start
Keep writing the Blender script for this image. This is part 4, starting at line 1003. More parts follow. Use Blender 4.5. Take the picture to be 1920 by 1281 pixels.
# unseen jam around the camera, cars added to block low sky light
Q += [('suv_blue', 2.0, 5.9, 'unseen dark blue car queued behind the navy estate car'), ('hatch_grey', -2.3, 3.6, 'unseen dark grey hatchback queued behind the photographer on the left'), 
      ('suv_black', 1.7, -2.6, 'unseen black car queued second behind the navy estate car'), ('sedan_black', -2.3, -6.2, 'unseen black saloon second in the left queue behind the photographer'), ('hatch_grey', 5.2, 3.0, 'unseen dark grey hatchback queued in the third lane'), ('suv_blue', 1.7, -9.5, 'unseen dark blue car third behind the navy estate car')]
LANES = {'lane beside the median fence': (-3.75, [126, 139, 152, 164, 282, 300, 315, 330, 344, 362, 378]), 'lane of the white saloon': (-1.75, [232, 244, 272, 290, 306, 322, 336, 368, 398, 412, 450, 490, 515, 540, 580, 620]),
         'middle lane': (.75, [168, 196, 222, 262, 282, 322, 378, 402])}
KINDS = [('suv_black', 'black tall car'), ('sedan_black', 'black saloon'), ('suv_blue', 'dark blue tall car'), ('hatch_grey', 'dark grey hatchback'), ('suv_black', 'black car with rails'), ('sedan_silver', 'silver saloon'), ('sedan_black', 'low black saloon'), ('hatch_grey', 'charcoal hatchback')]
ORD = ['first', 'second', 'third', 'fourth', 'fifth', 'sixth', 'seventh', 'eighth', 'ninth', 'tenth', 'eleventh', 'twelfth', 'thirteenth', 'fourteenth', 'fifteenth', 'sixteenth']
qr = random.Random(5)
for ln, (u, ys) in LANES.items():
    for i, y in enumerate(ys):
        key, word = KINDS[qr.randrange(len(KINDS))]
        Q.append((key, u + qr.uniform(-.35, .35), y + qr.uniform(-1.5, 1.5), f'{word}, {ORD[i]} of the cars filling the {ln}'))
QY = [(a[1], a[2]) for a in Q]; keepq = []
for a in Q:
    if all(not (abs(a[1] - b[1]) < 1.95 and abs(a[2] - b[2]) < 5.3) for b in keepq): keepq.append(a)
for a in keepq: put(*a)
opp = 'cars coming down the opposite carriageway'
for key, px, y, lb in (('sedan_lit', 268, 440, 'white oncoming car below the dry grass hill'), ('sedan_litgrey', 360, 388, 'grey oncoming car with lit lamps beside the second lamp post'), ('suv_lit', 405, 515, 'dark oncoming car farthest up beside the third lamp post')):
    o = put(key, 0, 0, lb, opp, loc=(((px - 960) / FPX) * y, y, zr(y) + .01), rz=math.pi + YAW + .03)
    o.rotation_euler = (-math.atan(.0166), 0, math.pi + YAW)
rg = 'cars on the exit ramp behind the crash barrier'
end
> **EXERCISE GOAL**: Your task is to repeat every line exactly.

> **RESULT**:
Keep writing the Blender script for this image. This is part 4, starting at line 1003. More parts follow. Use Blender 4.5. Take the picture to be 1920 by 1281 pixels.
# unseen jam around the camera, cars added to block low sky light
Q += [('suv_blue', 2.0, 5.9, 'unseen dark blue car queued behind the navy estate car'), ('hatch_grey', -2.3, 3.6, 'unseen dark grey hatchback queued behind the photographer on the left'), 
      ('suv_black', 1.7, -2.6, 'unseen black car queued second behind the navy estate car'), ('sedan_black', -2.3, -6.2, 'unseen black saloon second in the left queue behind the photographer'), ('hatch_grey', 5.2, 3.0, 'unseen dark grey hatchback queued in the third lane'), ('suv_blue', 1.7, -9.5, 'unseen dark blue car third behind the navy estate car')]
LANES = {'lane beside the median fence': (-3.75, [126, 139, 152, 164, 282, 300, 315, 330, 344, 362, 378]), 'lane of the white saloon': (-1.75, [232, 244, 272, 290, 306, 322, 336, 368, 398, 412, 450, 490, 515, 540, 580, 620]),
         'middle lane': (.75, [168, 196, 222, 262, 282, 322, 378, 402])}
KINDS = [('suv_black', 'black tall car'), ('sedan_black', 'black saloon'), ('suv_blue', 'dark blue tall car'), ('hatch_grey', 'dark grey hatchback'), ('suv_black', 'black car with rails'), ('sedan_silver', 'silver saloon'), ('sedan_black', 'low black saloon'), ('hatch_grey', 'charcoal hatchback')]
ORD = ['first', 'second', 'third', 'fourth', 'fifth', 'sixth', 'seventh', 'eighth', 'ninth', 'tenth', 'eleventh', 'twelfth', 'thirteenth', 'fourteenth', 'fifteenth', 'sixteenth']
qr = random.Random(5)
for ln, (u, ys) in LANES.items():
    for i, y in enumerate(ys):
        key, word = KINDS[qr.randrange(len(KINDS))]
        Q.append((key, u + qr.uniform(-.35, .35), y + qr.uniform(-1.5, 1.5), f'{word}, {ORD[i]} of the cars filling the {ln}'))
QY = [(a[1], a[2]) for a in Q]; keepq = []
for a in Q:
    if all(not (abs(a[1] - b[1]) < 1.95 and abs(a[2] - b[2]) < 5.3) for b in keepq): keepq.append(a)
for a in keepq: put(*a)
opp = 'cars coming down the opposite carriageway'
for key, px, y, lb in (('sedan_lit', 268, 440, 'white oncoming car below the dry grass hill'), ('sedan_litgrey', 360, 388, 'grey oncoming car with lit lamps beside the second lamp post'), ('suv_lit', 405, 515, 'dark oncoming car farthest up beside the third lamp post')):
    o = put(key, 0, 0, lb, opp, loc=(((px - 960) / FPX) * y, y, zr(y) + .01), rz=math.pi + YAW + .03)
    o.rotation_euler = (-math.atan(.0166), 0, math.pi + YAW)
rg = 'cars on the exit ramp behind the crash barrier'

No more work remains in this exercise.